• _Given data_:
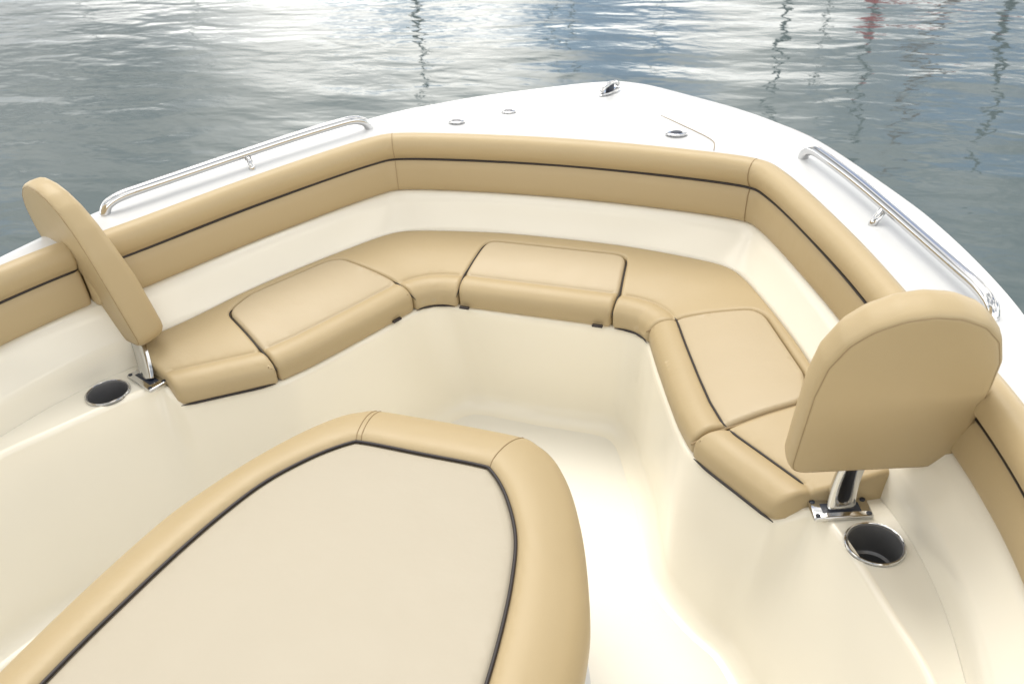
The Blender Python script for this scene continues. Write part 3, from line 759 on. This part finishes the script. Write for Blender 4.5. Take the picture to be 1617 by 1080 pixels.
# ------------------------------------------------------------------ marina around (seen mirrored in the water)
def build_marina():
    mw = mat('mast_alloy', (.035, .037, .04), .5); mo = mat('varnished_spar', (.16, .05, .02), .5)
    mr = mat('red_canvas', (.45, .01, .012), .7); mb = mat('blue_canvas', (.03, .12, .45), .7); hw = mat('yacht_white', (.8, .8, .8), .3); hd = mat('yacht_dark', (.03, .035, .04), .4)
    def un(px, py, z):
        d = r2 * ((px - 808.5) / 1394.56) + u2 * (-(py - 540) / 1394.56) + fwd; return CAM + d * ((z - CAM.z) / d.z)
    def place(px, py, D):
        W_ = un(px, py, WZ); d = (W_ - CAM); h = Vector((d.x, d.y, 0)); k = math.hypot(d.x, d.y)
        top = (D - k) * (CAM.z - WZ) / k; return CAM.x + h.x / k * D, CAM.y + h.y / k * D, WZ + top
    def yacht(px, py, D, label, hullm, mastm, r=.07, cover=None, lean=0.0, hl=9):
        x, y, zt = place(px, py, D); az = math.atan2(y, x); x += math.sin(az) * lean * (zt - WZ); y -= math.cos(az) * lean * (zt - WZ)
        root = empty('sailing_yacht', label, 'yacht', (x, y, WZ), 'yachts moored across the basin', az + math.pi / 2)
        V = []; F = []; K = 13
        for i in range(K):
            t = i / (K - 1); w_ = 1.45 * math.sin(math.pi * min(1, t * .55 + .45 * t * t + .12)) ** .7 if i < K - 1 else .02
            for a, z in ((-1, 1.0), (-.9, .4), (-.55, -.05), (.55, -.05), (.9, .4), (1, 1.0)): V.append(((t - .5) * hl, a * w_, z + .25 * t * (z > .5)))
        for i in range(K - 1):
            for k in range(6): l = (k + 1) % 6; F.append((i * 6 + k, i * 6 + l, (i + 1) * 6 + l, (i + 1) * 6 + k))
        F += [tuple(range(6)), tuple((K - 1) * 6 + k for k in range(6))]
        o = mesh('hull', V, F, hullm, root, sharp=40)
        rbox('cabin', -.4, 0, 1.3, hl * .38, 1.5, .5, Matrix.Identity(4), hw, root, .12)
        hgt = zt - WZ
        tube('mast', [(.6, 0, 1.0), (.6 + lean * hgt * .5, 0, hgt * .5), (.6 + lean * hgt, 0, hgt)], [r, r * .9, r * .6], mastm, root, 10)
        tube('boom', [(.6, 0, 2.2), (-2.8, 0, 2.25)], .06, mastm, root, 8)
        if cover is mr: tube('furled_sail', [(.6, 0, 1.1), (.6, 0, 1.8), (.6, 0, 2.6), (.6, 0, 3.3), (.6, 0, 3.9)], [.34, .40, .26, .14, .05], cover, root, 14)
        if cover: tube('sail_cover', [(.6, 0, 3.2), (.45, 0, 2.5), (-1.2, 0, 2.42), (-2.9, 0, 2.38)], [.12, .26, .2, .1], cover, root, 12)
        return root
    spec = [(703, 165, 34, 'white yacht with a bare dark mast mirrored left of the bow', hw, mw, .12, None, 0, 9),
            (926, 130, 46, 'white yacht with blue boom cover mirrored ahead of the bow tip', hw, mw, .06, mb, 0, 9),
            (893, 120, 60, 'distant white yacht with thin mast mirrored beside the blue patch', hw, mw, .06, mb, 0, 8),
            (1245, 215, 30, 'dark hulled yacht with a tall mast mirrored right of the bow', hd, mw, .10, None, 0, 9),
            (1310, 140, 44, 'white yacht with thin mast mirrored between the tall mast and the red cover', hw, mw, .07, None, 0, 8),
            (1378, 268, 24, 'yacht with bright red sail cover mirrored at the top right', hw, mw, .07, mr, 0, 7),
            (1428, 242, 27, 'old boat with brown raked mast mirrored right of the red cover', hd, mo, .13, None, .22, 8),
            (1578, 275, 25, 'dark hulled yacht with mast mirrored along the right edge', hd, mw, .10, None, 0, 8),
            (340, 62, 60, 'small white yacht with thin mast mirrored far left', hw, mw, .06, None, 0, 8),
            (175, 64, 66, 'white yacht with faint mast mirrored at the left corner', hw, mw, .06, None, 0, 8),
            (1057, 55, 70, 'far white yacht with faint mast mirrored ahead', hw, mw, .06, None, 0, 8)]
    for a in spec: yacht(*a)
build_marina()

• _Aim of the task_: Except for the pictures, print the data above exactly.

• _Worked solution_:
The Blender Python script for this scene continues. Write part 3, from line 759 on. This part finishes the script. Write for Blender 4.5. Take the picture to be 1617 by 1080 pixels.
# ------------------------------------------------------------------ marina around (seen mirrored in the water)
def build_marina():
    mw = mat('mast_alloy', (.035, .037, .04), .5); mo = mat('varnished_spar', (.16, .05, .02), .5)
    mr = mat('red_canvas', (.45, .01, .012), .7); mb = mat('blue_canvas', (.03, .12, .45), .7); hw = mat('yacht_white', (.8, .8, .8), .3); hd = mat('yacht_dark', (.03, .035, .04), .4)
    def un(px, py, z):
        d = r2 * ((px - 808.5) / 1394.56) + u2 * (-(py - 540) / 1394.56) + fwd; return CAM + d * ((z - CAM.z) / d.z)
    def place(px, py, D):
        W_ = un(px, py, WZ); d = (W_ - CAM); h = Vector((d.x, d.y, 0)); k = math.hypot(d.x, d.y)
        top = (D - k) * (CAM.z - WZ) / k; return CAM.x + h.x / k * D, CAM.y + h.y / k * D, WZ + top
    def yacht(px, py, D, label, hullm, mastm, r=.07, cover=None, lean=0.0, hl=9):
        x, y, zt = place(px, py, D); az = math.atan2(y, x); x += math.sin(az) * lean * (zt - WZ); y -= math.cos(az) * lean * (zt - WZ)
        root = empty('sailing_yacht', label, 'yacht', (x, y, WZ), 'yachts moored across the basin', az + math.pi / 2)
        V = []; F = []; K = 13
        for i in range(K):
            t = i / (K - 1); w_ = 1.45 * math.sin(math.pi * min(1, t * .55 + .45 * t * t + .12)) ** .7 if i < K - 1 else .02
            for a, z in ((-1, 1.0), (-.9, .4), (-.55, -.05), (.55, -.05), (.9, .4), (1, 1.0)): V.append(((t - .5) * hl, a * w_, z + .25 * t * (z > .5)))
        for i in range(K - 1):
            for k in range(6): l = (k + 1) % 6; F.append((i * 6 + k, i * 6 + l, (i + 1) * 6 + l, (i + 1) * 6 + k))
        F += [tuple(range(6)), tuple((K - 1) * 6 + k for k in range(6))]
        o = mesh('hull', V, F, hullm, root, sharp=40)
        rbox('cabin', -.4, 0, 1.3, hl * .38, 1.5, .5, Matrix.Identity(4), hw, root, .12)
        hgt = zt - WZ
        tube('mast', [(.6, 0, 1.0), (.6 + lean * hgt * .5, 0, hgt * .5), (.6 + lean * hgt, 0, hgt)], [r, r * .9, r * .6], mastm, root, 10)
        tube('boom', [(.6, 0, 2.2), (-2.8, 0, 2.25)], .06, mastm, root, 8)
        if cover is mr: tube('furled_sail', [(.6, 0, 1.1), (.6, 0, 1.8), (.6, 0, 2.6), (.6, 0, 3.3), (.6, 0, 3.9)], [.34, .40, .26, .14, .05], cover, root, 14)
        if cover: tube('sail_cover', [(.6, 0, 3.2), (.45, 0, 2.5), (-1.2, 0, 2.42), (-2.9, 0, 2.38)], [.12, .26, .2, .1], cover, root, 12)
        return root
    spec = [(703, 165, 34, 'white yacht with a bare dark mast mirrored left of the bow', hw, mw, .12, None, 0, 9),
            (926, 130, 46, 'white yacht with blue boom cover mirrored ahead of the bow tip', hw, mw, .06, mb, 0, 9),
            (893, 120, 60, 'distant white yacht with thin mast mirrored beside the blue patch', hw, mw, .06, mb, 0, 8),
            (1245, 215, 30, 'dark hulled yacht with a tall mast mirrored right of the bow', hd, mw, .10, None, 0, 9),
            (1310, 140, 44, 'white yacht with thin mast mirrored between the tall mast and the red cover', hw, mw, .07, None, 0, 8),
            (1378, 268, 24, 'yacht with bright red sail cover mirrored at the top right', hw, mw, .07, mr, 0, 7),
            (1428, 242, 27, 'old boat with brown raked mast mirrored right of the red cover', hd, mo, .13, None, .22, 8),
            (1578, 275, 25, 'dark hulled yacht with mast mirrored along the right edge', hd, mw, .10, None, 0, 8),
            (340, 62, 60, 'small white yacht with thin mast mirrored far left', hw, mw, .06, None, 0, 8),
            (175, 64, 66, 'white yacht with faint mast mirrored at the left corner', hw, mw, .06, None, 0, 8),
            (1057, 55, 70, 'far white yacht with faint mast mirrored ahead', hw, mw, .06, None, 0, 8)]
    for a in spec: yacht(*a)
build_marina()